Tuesday 29 January 2013

Time off, CWAs and good reading. Welsh action and Scottish looking ice in the US

Well yesterday was a CWA Training at Climb Caledonia in Inverness with Pt 2 on thursday for HOL students from UHI WHC. Today and tomorrow owing to a cancellation I have free with the family but with the wind trying to do a big bad wolf on our house today I've no regrets about that one!
Saw that Dane had posted a short modern piece by Mark Twight on his blog. Ethics to aspire to or pie in the sky? I climb when I can and how I want. Oxygen would be cheating for me. If I couldn't do it it without It would be better to try something else (and more interesting and adventurous for me).
Alex Roddie's love affair with the birth of British Mountaineering is fascinating to follow. If you want a good read try his book but his blog throws up interesting historical gems.
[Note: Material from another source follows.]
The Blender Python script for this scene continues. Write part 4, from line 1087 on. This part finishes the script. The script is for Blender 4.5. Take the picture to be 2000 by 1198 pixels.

Did you know that the modern use of crampons is actually a resurgence in their popularity rather than their first appearance? Read on on Alex's blog and this article from Alpinist on Oscar Eckenstein.
Bullock has been reminding himself of what it means to be a winter climber again after a lecture tour: http://nickbullock-climber.co.uk and spotted this wee vid of what looks mucky, peaty, loose and vegetated enough to be a fine Scottish winter route - but its in New Hampshire!


6 comments:

Alex Roddie said...

Thanks for the mention Alan! Great to hear my ramblings are proving interesting.

Alan said...

Hi Alex, I'd long been interested in Oscar E and collect old Guidebooks and Instructional books- the Badminton and GWYs Mountaincraft have always fascinated me so your 'Progress' in Mountaineering is always of interest.

Unknown said...

Hi Alan

Just a further comment regarding Eckenstein and his formulation of the modern crampon. Interestingly, it was common for climbers in the Lake District between the wars chose to use crampons selectively. When climbing in Britain they would use nails, but on trips to the Alps, crampons. The impecunious Kendalians Sid and Jammy Cross made their own crampons for trips abroad, but never used them in the Lakes! I've no idea whether this attitude was prevalent throughout the UK, but Sid thought most Lakeland climbers acted as he did.

Cheers,
Col

Alex Roddie said...

Got a copy of both of those books--had Badminton's for a while but only just managed to obtain GWY's Mountain Craft. It is indeed fascinating stuff!

Alan said...

Col, it sounds like Sid and Jammy would have been burnt at the stake if they had climbed in Aberdeenshire where the crampon was last accepted as fair game for Scottish Winter.

Unknown said...

Yes, I think you're right Alan! I suspect some sort of 'moral' sporting double standard operated, possibly at the subconscious level, whereby foreign mountains were regarded as fair game for such 'aids' whereas they were unacceptable for British hills (in much the same way there are some folk today who are happy to clip bolts abroad but baulk at the notion on British rock). On the other hand, nails were clearly very effective in British conditions if wielded by skilled practitioners: Sid and Jammy made the first ascent of Bowfell Buttress (now V, 6) in the winter of '37/38 and Norman Collie did Steep Gill (V, 5) as early as 1891! I know the Aberdeenshire School were very fond of their nails, some famously experimenting with their strap-on Tricounis ('Trampons') as late as the '80s, but perhaps less well known is that the Lakeland lot had presaged this in the late 30s with The 'Hargreaves' Nail' (named after its inventor the ace inter-war climber Albert ('AT') Hargreaves. This was an innovative screw-in toothed metal plate, similar to a tricouni, attached to a boot sole by two screws. You could pattern an entire boot this way so it resembled nothing so much as a a very aggressive metal Vibram sole. I saw the late Jammy Cross's pair of Hargeaves-nail boots and they certainly looked fearsomely effective for mixed - altho' I think I'll personally stick with a pair of G20s!